ALTAIR4 MULTIMEDIA was organized in 1986 by Alessandro Furlan, Pietro Galifi, and Stefano Moretti, who conceived the studio as an actual workshop where various technological and artistic disciplines would interact in a coordinated and rewarding dialogue. In multimedia technology, Altair4 found a new and more organic means of communication, where the fusion of different methodologies and disciplines such as art, architecture and archaeology lead to the formulation of new “synthesis” languages and a new understanding of the work in which we live. Altair4 has produced a wide range of 3D archaeological reconstructions, from Ancient Egypt and Greece and Pompeii to the Renaissance era, for use in Museums, Television Production, Internet, Interactive DVD-VIDEO/ROMs, Ipod and VideoMobile..WWW.ALTAIR4.COM
Anne-Kathryn Olsen (Soprano) has performed in Austria, Germany, Czech Republic, and in Hungary as a soloist with the Desert Spring Chorale, performing Mozart’s Credo Mass. She performed as a soloist at the 2011 Toronto Summer Baroque Institute in Charpentier’s Messe des Morts and also at Phoenix Symphony, Arizona Ballet, American Bach Phoenix, Phoenix Early Music Society, Arizona State Baroque Ensemble, and Academy of Baroque Opera in Seattle. Locally she has appeared with Voices of Music (as a winner of the Young Artist Competition,) San Francisco Choral Artists, Oakland Civic Orchestra, Opera San Jose, and Starlite Vineyard Chamber Music Series. Her operatic credits include Cleopatra in Giulio Cesare and Oberto in Alcina with the San Francisco Conservatory of Music Baroque Ensemble, as well as Lucy in Telephone and The Dew Fairy in Hansel and Gretel. She is a member of Liaison, a chamber group specializing in French baroque repertoire. Her Bachelor’s is from the Herberger School of Fine Arts at Arizona State University and Master’s from San Francisco Conservatory of Music.

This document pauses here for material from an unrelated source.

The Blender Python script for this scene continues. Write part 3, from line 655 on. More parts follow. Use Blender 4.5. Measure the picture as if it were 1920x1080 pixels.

Stephanie Pearson (History of Art, UC Berkeley) completed her M.A. on the sculptural technique of ancient Gandhara (modern-day Pakistan) and is currently writing her dissertation on Roman wall painting and its artistic borrowings from Hellenistic Greece and Egypt. Questions of cross-cultural interaction and artistic technique and process count among her main research interests. Alongside her own studies, Stephanie has enjoyed the opportunity to assistant-teach courses on various topics (including Roman painting and Etruscan art and archaeology) and to conduct field work around the Mediterranean — most importantly at Pompeii, where she has worked with the Via Consolare Project for four years. She is very active in the Archaeological Institute of America, having chaired sessions and presented papers in a number of the annual conferences and now in professional service at the national level as well as in the San Francisco Chapter.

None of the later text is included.